Preparation of a New Type of Expansion Flame Retardant and Application in Polystyrene

Abstract

Polystyrene (PS) is a widely used building insulation material with good mechanical strength and strong temperature adaptability. However, PS itself is highly flammable and displays poor flame retardancy. At present, building fires caused by organic external wall thermal insulation materials prepared from PS represent a new fire hazard. In this study, the addition of an intumescent flame retardant (IFR) to reduce the flammability of PS was achieved. Using melamine (MEL), acrylonitrile-styrene-acrylate (ASA), and phytic acid (PA) as raw materials, a new type of flame retardant (MAP) was prepared by an electrostatic self-assembly method and was introduced to modify PS. Its effect on the flammability of PS composites was also investigated. The flammability of the PS composites was characterized using the limiting oxygen index (LOI) and vertical combustion.
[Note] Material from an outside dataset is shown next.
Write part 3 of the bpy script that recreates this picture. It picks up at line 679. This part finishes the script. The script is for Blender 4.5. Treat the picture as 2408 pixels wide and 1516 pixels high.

The effect of MAP on the morphology of the carbon layer formed from polymer decomposition was studied using scanning electron microscopy (SEM). By adding MAP to a PS/20%N-IFR flame-retardant composite, the flame-retardant property was significantly improved, the limiting oxygen index reached 37, and the vertical combustion reached a V-0 level. The fire performance index (FPI) of the PS/20%N-IFR composite reached 0.0054, which was significantly higher than that of the control PS (0.037) as determined by the cone calorimetry test. The SEM results showed that the introduction of MAP can increase the density of the carbon layer after combustion. The heat release rate for combustion was reduced. In addition, the mechanical properties of the PS/20%N-IFR composites were compared with those with no flame retardant. The tensile strength of the PS/20%N-IFR composite was 26.1 MPa and the elongation of the PS/20%N-IFR composite remained at 2.2%. The PS/20%N-IFR composite displayed better flame retardancy than the untreated material and good mechanical properties. The presence of MAP prevented the heat and oxygen transfer and interrupted the releasing of flammable products, thus protecting the PS from burning. This flame-retardant material may find broad applications in building insulation materials.